The equation of a line is based on two simple questions: "How much #y# changes when you add #1# to #x#?" and "How much is #y# when #x=0#?"
First, it's important to know that a linear equation has a general formula defined by #y = m*x + n#.
Having those questions in mind, we can find the slope (#m#) of the line, that is how much #y# changes when you add #1# to #x#:
#m = (D_x)/(D_y)#, with #D_x# being the difference in #x# and #D_y# being the difference in #y#.

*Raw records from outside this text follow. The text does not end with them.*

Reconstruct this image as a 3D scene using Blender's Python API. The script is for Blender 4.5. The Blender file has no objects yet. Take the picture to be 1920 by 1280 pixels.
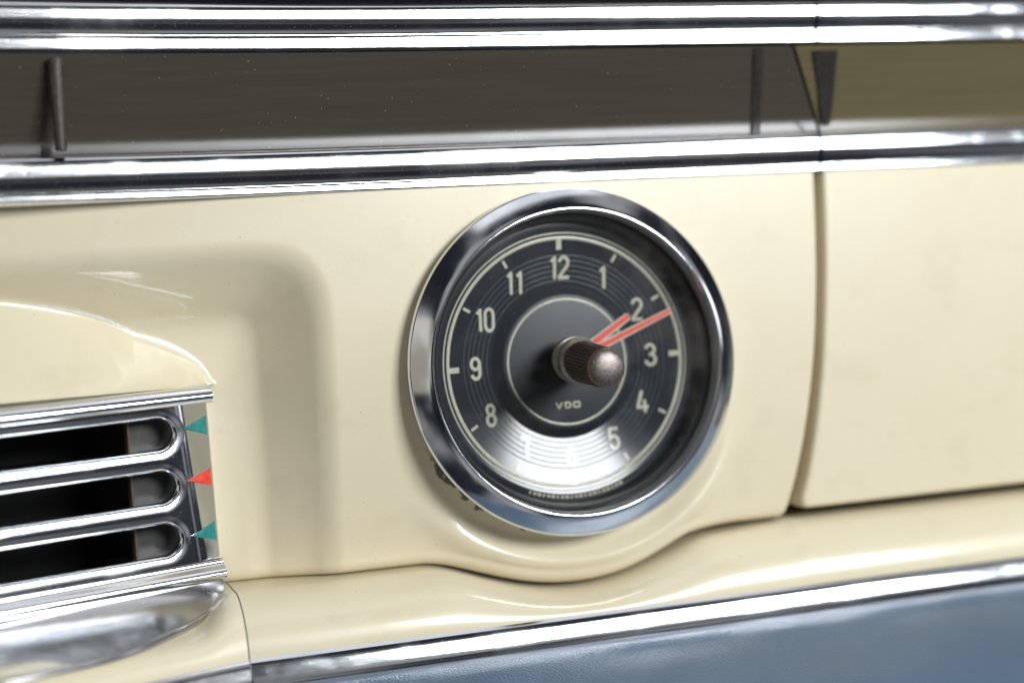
import bpy, bmesh, math, random
import numpy as np
from mathutils import Matrix, Vector

random.seed(4)
MM = 0.001
sc = bpy.context.scene
COL = sc.collection

# ------------------------------------------------------------------ camera
cam_d = bpy.data.cameras.new('camera')
cam = bpy.data.objects.new('camera', cam_d)
COL.objects.link(cam)
sc.camera = cam
# rows: right, down, forward in dashboard axes (x along the dash, y into it, z up)
RM = np.array([[9.46863118e-01, -3.14439697e-01, -6.76602667e-02],
               [-7.11651077e-02, 3.34238445e-04, -9.97464493e-01],
               [3.13665048e-01, 9.49277391e-01, -2.20606569e-02]])
CP = np.array([-97.806, -266.832, 10.428])
r_, d_, f_ = RM
cam.matrix_world = Matrix(((r_[0], -d_[0], -f_[0], CP[0] * MM), (r_[1], -d_[1], -f_[1], CP[1] * MM),
                           (r_[2], -d_[2], -f_[2], CP[2] * MM), (0, 0, 0, 1)))
cam_d.sensor_width = 36
cam_d.lens = 57
cam_d.clip_start = 0.01
cam_d.clip_end = 20
cam_d.dof.use_dof = True
cam_d.dof.focus_distance = 0.2675
cam_d.dof.aperture_fstop = 6.2
cam_d.dof.aperture_blades = 9

# ------------------------------------------------------------------ light
w = bpy.data.worlds.new('World')
sc.world = w
w.use_nodes = True
bg = w.node_tree.nodes['Background']
wn, wl = w.node_tree.nodes, w.node_tree.links
tc = wn.new('ShaderNodeTexCoord')
ns = wn.new('ShaderNodeTexNoise')                 # random dim blotches in place of the cabin, added for chrome reflections
ns.inputs['Scale'].default_value = 2.6
ns.inputs['Detail'].default_value = 3
wm = wn.new('ShaderNodeMapping')
wm.inputs['Location'].default_value = (2.7, 0, 0)  # offset chosen so the vent bars reflect a dark patch
wl.new(tc.outputs['Generated'], wm.inputs[0])
wl.new(wm.outputs[0], ns.inputs['Vector'])
cr = wn.new('ShaderNodeValToRGB')
for el, (p, c) in zip((cr.color_ramp.elements[0], cr.color_ramp.elements[1], cr.color_ramp.elements.new(0.6), cr.color_ramp.elements.new(0.5)),
                      ((0.34, (0.018, 0.021, 0.030, 1)), (0.72, (0.20, 0.165, 0.13, 1)), (0.60, (0.10, 0.096, 0.10, 1)), (0.48, (0.045, 0.05, 0.062, 1)))):
    el.position = p
    el.color = c
wl.new(ns.outputs[0], cr.inputs[0])
wl.new(cr.outputs[0], bg.inputs[0])
bg.inputs[1].default_value = 0.5


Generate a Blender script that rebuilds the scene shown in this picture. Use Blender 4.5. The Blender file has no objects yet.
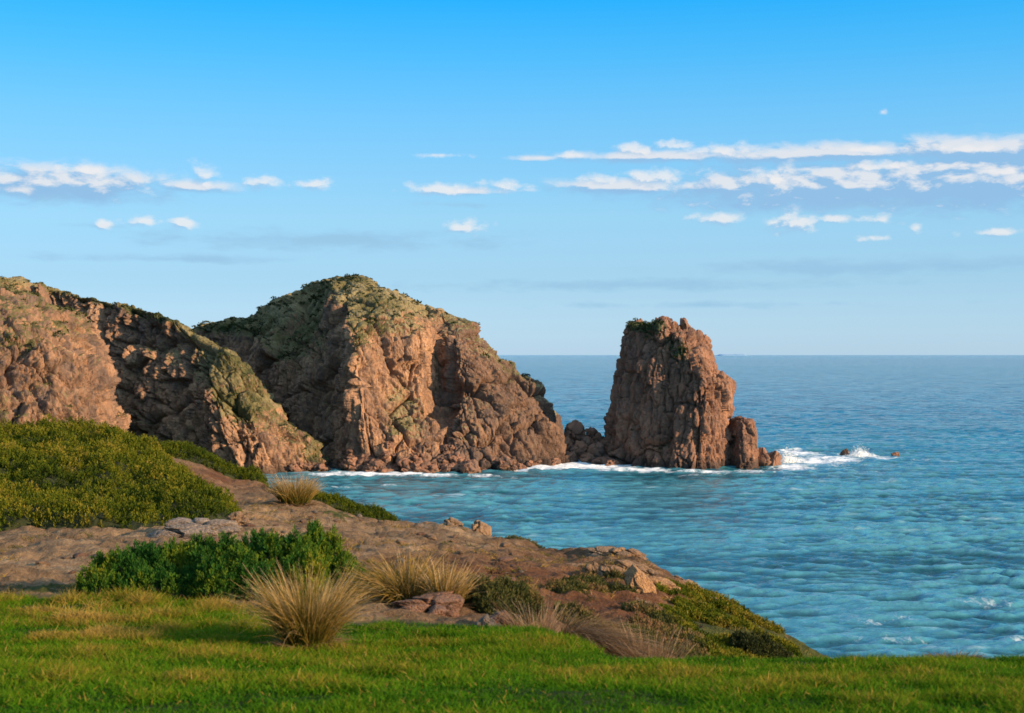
import bpy, bmesh, math
import numpy as np
from mathutils import Vector

rng = np.random.default_rng(7)
C = bpy.context.scene.collection
F = 1400.0            # focal length in pixels of the 1024 px wide photograph
HC = 22.0             # camera height above the sea
PY0 = 354.5           # image row of the horizon

# ------------------------------------------------------------------ helpers
def at(px, py, D):
    return np.array([(px - 512) / F * D, D, HC - (py - PY0) / F * D])

def seaD(py):
    return HC * F / (py - PY0)

def tag(o, label=None, cat=None, group=None, kind=None):
    if label: o['label'] = label
    if cat: o['category'] = cat
    if group: o['group'] = group
    if kind: o['kind'] = kind
    return o

def np_mesh(name, V, faces, mats, attrs=None, smooth=True, matidx=None, parent=None):
    """V (n,3); faces = (m,3|4) int array or list of such arrays"""
    if not isinstance(faces, list): faces = [faces]
    me = bpy.data.meshes.new(name)
    V = np.ascontiguousarray(V, dtype=np.float32)
    me.vertices.add(len(V)); me.vertices.foreach_set('co', V.ravel())
    loops = np.concatenate([f.ravel() for f in faces]).astype(np.int32)
    tot = np.concatenate([np.full(len(f), f.shape[1], np.int32) for f in faces])
    start = np.concatenate([[0], np.cumsum(tot)[:-1]]).astype(np.int32)
    me.loops.add(len(loops)); me.loops.foreach_set('vertex_index', loops)
    me.polygons.add(len(tot)); me.polygons.foreach_set('loop_start', start)
    me.polygons.foreach_set('use_smooth', np.full(len(tot), smooth, dtype=bool))
    for m in (mats if isinstance(mats, list) else [mats]): me.materials.append(m)
    if matidx is not None: me.polygons.foreach_set('material_index', matidx.astype(np.int32))
    me.update(calc_edges=True)
    for k, a in (attrs or {}).items():
        at_ = me.attributes.new(k, 'FLOAT', 'POINT')
        at_.data.foreach_set('value', np.ascontiguousarray(a, dtype=np.float32).ravel())
    me.validate()
    o = bpy.data.objects.new(name, me); C.objects.link(o)
    if parent is not None: o.parent = parent
    return o

def grid_faces(nu, nv, flip=False, wrap=False):
    i = np.arange(nu if wrap else nu - 1)[:, None]; j = np.arange(nv - 1)[None, :]
    i2 = (i + 1) % nu
    a = i * nv + j; b = i2 * nv + j; c = i2 * nv + j + 1; d = i * nv + j + 1
    f = np.stack([a, b, c, d], -1).reshape(-1, 4)
    return f[:, ::-1] if flip else f

def _h(ix, iy, iz, s):
    x = (ix.astype(np.int64) * 374761393 + iy.astype(np.int64) * 668265263 + iz.astype(np.int64) * 2147483647 + s * 974711) & 0xffffffff
    x = ((x ^ (x >> 13)) * 1274126177) & 0xffffffff
    x = ((x ^ (x >> 16)) * 2246822519) & 0xffffffff
    return ((x ^ (x >> 15)) & 0xffffff) / float(0x1000000)

def vnoise(P, s=0):
    I = np.floor(P).astype(np.int64); f = P - I
    f = f * f * f * (f * (f * 6 - 15) + 10)
    r = 0
    for a in (0, 1):
        for b in (0, 1):
            for c in (0, 1):
                w = (f[:, 0] if a else 1 - f[:, 0]) * (f[:, 1] if b else 1 - f[:, 1]) * (f[:, 2] if c else 1 - f[:, 2])
                r = r + w * _h(I[:, 0] + a, I[:, 1] + b, I[:, 2] + c, s)
    return r * 2 - 1

def fbm(P, oct=4, s=0, gain=0.5):
    r = 0; a = 1.0; t = 0
    for k in range(oct):
        r = r + a * vnoise(P * 2.0 ** k + 17.3 * k, s + k); t += a; a *= gain
    return r / t

def worley(P, s=0, box=False):
    I = np.floor(P).astype(np.int64)
    n = len(P)
    F1 = np.full(n, 9.0); F2 = np.full(n, 9.0); idh = np.zeros(n); dv = np.zeros((n, 3))
    for a in (-1, 0, 1):
        for b in (-1, 0, 1):
            for c in (-1, 0, 1):
                X = I[:, 0] + a; Y = I[:, 1] + b; Z = I[:, 2] + c
                o = np.stack([X + _h(X, Y, Z, s + 1), Y + _h(X, Y, Z, s + 2), Z + _h(X, Y, Z, s + 3)], 1)
                d = P - o; q2 = d * d
                L = np.sqrt(np.sqrt((q2 * q2).sum(1))) if box else np.sqrt(q2.sum(1))
                m = L < F1
                F2 = np.where(m, F1, np.minimum(F2, L))
                idh = np.where(m, _h(X, Y, Z, s + 4), idh)
                dv[m] = d[m]
                F1 = np.where(m, L, F1)
    return F1, F2, idh, dv

def pchip(Y, t):
    """Y (n, ...) at 0..n-1, evaluated at t (m,)"""
    n = len(Y)
    d = np.diff(Y, axis=0)
    m = np.zeros_like(Y)
    p, q = d[:-1], d[1:]
    with np.errstate(divide='ignore', invalid='ignore'):
        hm = np.where(p * q > 0, 2 * p * q / (p + q), 0)
    m[1:-1] = np.nan_to_num(hm); m[0] = d[0]; m[-1] = d[-1]
    i = np.clip(np.floor(t).astype(int), 0, n - 2); u = t - i
    u = u.reshape((-1,) + (1,) * (Y.ndim - 1))
    h00 = 2 * u**3 - 3 * u**2 + 1; h10 = u**3 - 2 * u**2 + u; h01 = -2 * u**3 + 3 * u**2; h11 = u**3 - u**2
    return h00 * Y[i] + h10 * m[i] + h01 * Y[i + 1] + h11 * m[i + 1]

def grid_normals(G):
    du = np.gradient(G, axis=0); dv = np.gradient(G, axis=1)
    N = np.cross(du, dv); N /= np.linalg.norm(N, axis=-1, keepdims=True) + 1e-9
    return N

def smoothstep(a, b, x):
    t = np.clip((x - a) / (b - a), 0, 1); return t * t * (3 - 2 * t)

_a, _b = 0.5, 0.22
ROT = np.array([[math.cos(_a), -math.sin(_a), 0], [math.sin(_a), math.cos(_a), 0], [0, 0, 1]]) @ np.array([[math.cos(_b), 0, math.sin(_b)], [0, 1, 0], [-math.sin(_b), 0, math.cos(_b)]])
def rock_disp(P, sizes, stretch=(1, 1, 1.5), s=0, dip=0.0):
    """jointed granite: leaning blocks between warped joint planes, coarse to fine -> displacement along the normal, tone 0..1"""
    d = 0; tone = 0; tw = 0
    st = np.array(stretch)
    for k, (size, amp) in enumerate(sizes):
        st3 = 1 + (st - 1) * (1.5, 1.2, 0.8, 0.4)[k]
        W = np.stack([fbm(P / (size * 1.5 * np.array([1, 1, 1.6])) + c * 31.7, 4, s + 50 + c + 7 * k) for c in range(3)], 1)
        Q = P + W * size * np.array([0.42, 0.42, 0.6])
        Q = np.stack([Q[:, 0] + dip * Q[:, 2], Q[:, 1], Q[:, 2] - 0.3 * dip * Q[:, 0]], 1)
        a = 0.5 + 0.55 * k
        Q = np.stack([Q[:, 0] * math.cos(a) - Q[:, 1] * math.sin(a), Q[:, 0] * math.sin(a) + Q[:, 1] * math.cos(a), Q[:, 2]], 1)
        Q = Q / (size * st3) + 5.1 * k
        row = np.floor(Q[:, 1]); Q[:, 0] += 0.6 * _h(row, row * 0, row * 0, s + 20 + k)
        col = np.floor(Q[:, 0])
        Q[:, 2] = Q[:, 2] * (0.7 + 0.7 * _h(col, row, col * 0, s + 22 + k)) + _h(col, row, col * 0, s + 21 + k) * 3
        lay = np.floor(Q[:, 2]); f = np.stack([Q[:, 0] - col, Q[:, 1] - row, Q[:, 2] - lay], 1)
        idh = _h(col, row, lay, s + 23 + k); colh = _h(col, row, col * 0, s + 24 + k)
        tv = np.stack([_h(col, row, lay, s + 25 + 3 * m + k) - .5 for m in range(3)], 1)
        e = np.minimum(f, 1 - f) * np.array([1, 1, 1.6]); e = e.min(1)
        vert = np.minimum(np.minimum(f[:, 0], 1 - f[:, 0]), np.minimum(f[:, 1], 1 - f[:, 1]))
        d = d + amp * (0.9 * (idh - 0.5) + 1.1 * (colh - 0.5) + 1.9 * ((f - .5) * tv).sum(1) - 0.10 * (1 - smoothstep(0, 0.12, e)) - 0.85 * np.exp(-vert / 0.032))
        w = (0.8, .9, .6, .35)[k]; tone = tone + w * ((idh * 13.7) % 1.0); tw += w
    F1, F2, i_, dv = worley(P / 0.8, s + 41)
    d = d + 0.07 * (i_ - .5) - 0.06 * np.exp(-(F2 - F1) / 0.06)
    return d, tone / tw

# ------------------------------------------------------------------ material nodes
def mat(name):
    m = bpy.data.materials.new(name); m.use_nodes = True
    nt = m.node_tree; b = nt.nodes.get('Principled BSDF')
    b.inputs['Specular IOR Level'].default_value = 0.25
    return m, nt, b

def nd(nt, t, **kw):
    n = nt.nodes.new(t)
    for k, v in kw.items():
        if k.startswith('i_'):
            n.inputs[int(k[2:])].default_value = v
        else: setattr(n, k, v)
    return n

def ramp(nt, fac, stops, interp='LINEAR'):
    r = nt.nodes.new('ShaderNodeValToRGB'); e = r.color_ramp.elements; r.color_ramp.interpolation = interp
    while len(e) < len(stops): e.new(0.5)
    for k, (p, c) in enumerate(stops):
        e[k].position = p; e[k].color = tuple(c) + (1,) if len(c) == 3 else c
    if fac is not None: nt.links.new(fac, r.inputs[0])
    return r.outputs[0]

def attr(nt, n):
    a = nt.nodes.new('ShaderNodeAttribute'); a.attribute_name = n; return a.outputs['Fac']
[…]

#D_x = -3-(1/2) = -3-1/2 = -7/2#
#D_y = -1-(2) = -1-2 = -3#
#m = (-7/2)/-3 = -7/2 * -1/3 = (-7*-1)/(2*3) = 7/6#
Now, we need to find #y_0#, that is the value of #y# when #x=0#:
Since when #x=-3#, #y=-1#, we can sum the slope #3# times (since #-3 +3 = 0#) in #y#:
#y_0 = -1 + 3*(7/6) = -1+21/6 = - 6/6+21/6 = 15/6#
We now have the slope and the #y_0# (or #n#) value, we apply in the main formula of a linear equation:
#y = m*x + n = 7/6 * x + 15/6 = (7x + 15)/6#